### The request
Using the data that follows, return exactly the lines from the one that contains "Model this scene" through the one that contains "S.camera = cam_o", ends included.

### Dataset entries
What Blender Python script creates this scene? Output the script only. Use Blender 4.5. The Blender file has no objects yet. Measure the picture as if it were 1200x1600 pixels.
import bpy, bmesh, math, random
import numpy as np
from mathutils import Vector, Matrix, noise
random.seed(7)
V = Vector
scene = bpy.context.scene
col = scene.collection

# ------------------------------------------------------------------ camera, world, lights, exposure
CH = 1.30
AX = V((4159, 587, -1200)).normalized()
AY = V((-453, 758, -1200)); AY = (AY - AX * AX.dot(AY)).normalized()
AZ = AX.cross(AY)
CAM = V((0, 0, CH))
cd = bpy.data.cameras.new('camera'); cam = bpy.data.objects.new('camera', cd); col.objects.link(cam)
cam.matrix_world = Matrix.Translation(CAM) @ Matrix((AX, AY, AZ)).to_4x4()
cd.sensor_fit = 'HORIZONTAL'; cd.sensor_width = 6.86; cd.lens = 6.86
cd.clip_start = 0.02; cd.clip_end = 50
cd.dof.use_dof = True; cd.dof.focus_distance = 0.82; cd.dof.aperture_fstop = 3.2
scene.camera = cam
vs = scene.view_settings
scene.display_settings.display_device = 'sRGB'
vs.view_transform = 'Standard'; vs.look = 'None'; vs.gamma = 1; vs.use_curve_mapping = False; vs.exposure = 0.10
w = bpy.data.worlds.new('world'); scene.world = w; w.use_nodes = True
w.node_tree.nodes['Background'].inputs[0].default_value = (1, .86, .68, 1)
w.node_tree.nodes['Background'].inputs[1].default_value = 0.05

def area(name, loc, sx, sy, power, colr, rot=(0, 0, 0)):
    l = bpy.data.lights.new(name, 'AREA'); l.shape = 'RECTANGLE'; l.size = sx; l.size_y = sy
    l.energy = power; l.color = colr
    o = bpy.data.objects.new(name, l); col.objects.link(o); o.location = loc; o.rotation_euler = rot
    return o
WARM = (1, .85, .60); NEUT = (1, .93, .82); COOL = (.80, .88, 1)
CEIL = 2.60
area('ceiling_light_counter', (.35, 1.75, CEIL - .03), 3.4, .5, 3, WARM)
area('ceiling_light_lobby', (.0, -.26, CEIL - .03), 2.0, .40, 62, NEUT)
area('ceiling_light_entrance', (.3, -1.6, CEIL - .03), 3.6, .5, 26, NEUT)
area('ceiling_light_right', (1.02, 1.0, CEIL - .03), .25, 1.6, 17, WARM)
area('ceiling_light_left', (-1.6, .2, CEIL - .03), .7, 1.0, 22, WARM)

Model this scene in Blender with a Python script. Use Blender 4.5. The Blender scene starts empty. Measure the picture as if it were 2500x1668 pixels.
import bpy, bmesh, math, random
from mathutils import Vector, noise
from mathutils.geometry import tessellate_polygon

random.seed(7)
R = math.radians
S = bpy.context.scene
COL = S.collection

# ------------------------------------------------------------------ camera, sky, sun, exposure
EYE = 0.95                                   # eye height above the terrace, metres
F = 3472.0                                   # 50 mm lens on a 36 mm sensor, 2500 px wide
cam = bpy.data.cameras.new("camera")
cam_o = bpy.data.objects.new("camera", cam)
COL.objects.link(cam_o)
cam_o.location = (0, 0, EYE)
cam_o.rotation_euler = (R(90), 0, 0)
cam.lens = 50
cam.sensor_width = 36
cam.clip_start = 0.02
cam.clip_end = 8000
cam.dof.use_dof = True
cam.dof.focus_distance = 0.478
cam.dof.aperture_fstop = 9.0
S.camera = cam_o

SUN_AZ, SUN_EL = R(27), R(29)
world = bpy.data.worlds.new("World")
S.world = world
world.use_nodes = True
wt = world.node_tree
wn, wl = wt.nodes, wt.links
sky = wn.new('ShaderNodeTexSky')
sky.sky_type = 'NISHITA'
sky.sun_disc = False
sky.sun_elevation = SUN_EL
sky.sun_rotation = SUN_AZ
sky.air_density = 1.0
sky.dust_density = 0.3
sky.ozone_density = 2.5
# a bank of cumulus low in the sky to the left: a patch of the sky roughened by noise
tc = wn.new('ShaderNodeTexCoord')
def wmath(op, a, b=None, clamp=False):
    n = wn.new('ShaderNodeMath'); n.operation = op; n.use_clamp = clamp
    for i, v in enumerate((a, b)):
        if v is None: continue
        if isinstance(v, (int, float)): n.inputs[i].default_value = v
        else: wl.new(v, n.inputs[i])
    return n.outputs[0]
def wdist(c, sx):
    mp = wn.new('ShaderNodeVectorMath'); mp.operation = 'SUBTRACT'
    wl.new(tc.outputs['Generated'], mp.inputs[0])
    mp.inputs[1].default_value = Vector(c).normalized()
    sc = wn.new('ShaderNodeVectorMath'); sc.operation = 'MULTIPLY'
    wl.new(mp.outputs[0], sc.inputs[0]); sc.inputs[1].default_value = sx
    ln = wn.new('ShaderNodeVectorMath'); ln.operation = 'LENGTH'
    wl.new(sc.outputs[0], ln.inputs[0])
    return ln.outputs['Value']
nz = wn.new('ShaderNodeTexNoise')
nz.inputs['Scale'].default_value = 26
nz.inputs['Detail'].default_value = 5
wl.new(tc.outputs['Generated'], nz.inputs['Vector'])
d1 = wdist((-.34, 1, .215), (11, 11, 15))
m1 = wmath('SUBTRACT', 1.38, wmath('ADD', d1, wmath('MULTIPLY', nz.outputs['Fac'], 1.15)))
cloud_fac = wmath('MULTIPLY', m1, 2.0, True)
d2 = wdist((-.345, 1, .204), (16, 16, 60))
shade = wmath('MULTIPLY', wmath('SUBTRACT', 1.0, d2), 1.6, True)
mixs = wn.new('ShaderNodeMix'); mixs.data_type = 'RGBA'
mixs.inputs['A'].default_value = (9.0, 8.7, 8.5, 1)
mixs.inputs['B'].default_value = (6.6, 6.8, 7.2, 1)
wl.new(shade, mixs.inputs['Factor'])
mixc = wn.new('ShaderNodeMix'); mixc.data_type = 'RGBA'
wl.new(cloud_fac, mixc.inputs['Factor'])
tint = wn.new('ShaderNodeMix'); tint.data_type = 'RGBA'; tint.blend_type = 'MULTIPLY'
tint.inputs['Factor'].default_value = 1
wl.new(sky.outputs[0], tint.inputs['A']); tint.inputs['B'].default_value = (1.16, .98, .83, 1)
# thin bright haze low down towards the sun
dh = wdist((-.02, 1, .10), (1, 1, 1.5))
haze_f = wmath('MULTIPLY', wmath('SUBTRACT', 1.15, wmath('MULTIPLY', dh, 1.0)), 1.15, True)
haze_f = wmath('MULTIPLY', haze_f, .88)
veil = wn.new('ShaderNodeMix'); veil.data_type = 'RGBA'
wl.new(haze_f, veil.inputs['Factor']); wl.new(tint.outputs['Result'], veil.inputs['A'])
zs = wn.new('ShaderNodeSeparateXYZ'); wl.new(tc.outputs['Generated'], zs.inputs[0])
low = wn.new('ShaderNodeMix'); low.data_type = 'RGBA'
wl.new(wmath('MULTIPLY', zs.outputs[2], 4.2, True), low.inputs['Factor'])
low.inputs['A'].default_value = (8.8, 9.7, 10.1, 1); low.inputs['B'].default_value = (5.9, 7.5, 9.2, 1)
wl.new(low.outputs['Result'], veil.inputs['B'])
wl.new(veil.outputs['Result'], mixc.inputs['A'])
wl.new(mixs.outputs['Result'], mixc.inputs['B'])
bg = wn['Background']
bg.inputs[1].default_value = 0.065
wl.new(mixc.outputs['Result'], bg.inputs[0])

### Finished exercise
Model this scene in Blender with a Python script. Use Blender 4.5. The Blender scene starts empty. Measure the picture as if it were 2500x1668 pixels.
import bpy, bmesh, math, random
from mathutils import Vector, noise
from mathutils.geometry import tessellate_polygon

random.seed(7)
R = math.radians
S = bpy.context.scene
COL = S.collection

# ------------------------------------------------------------------ camera, sky, sun, exposure
EYE = 0.95                                   # eye height above the terrace, metres
F = 3472.0                                   # 50 mm lens on a 36 mm sensor, 2500 px wide
cam = bpy.data.cameras.new("camera")
cam_o = bpy.data.objects.new("camera", cam)
COL.objects.link(cam_o)
cam_o.location = (0, 0, EYE)
cam_o.rotation_euler = (R(90), 0, 0)
cam.lens = 50
cam.sensor_width = 36
cam.clip_start = 0.02
cam.clip_end = 8000
cam.dof.use_dof = True
cam.dof.focus_distance = 0.478
cam.dof.aperture_fstop = 9.0
S.camera = cam_o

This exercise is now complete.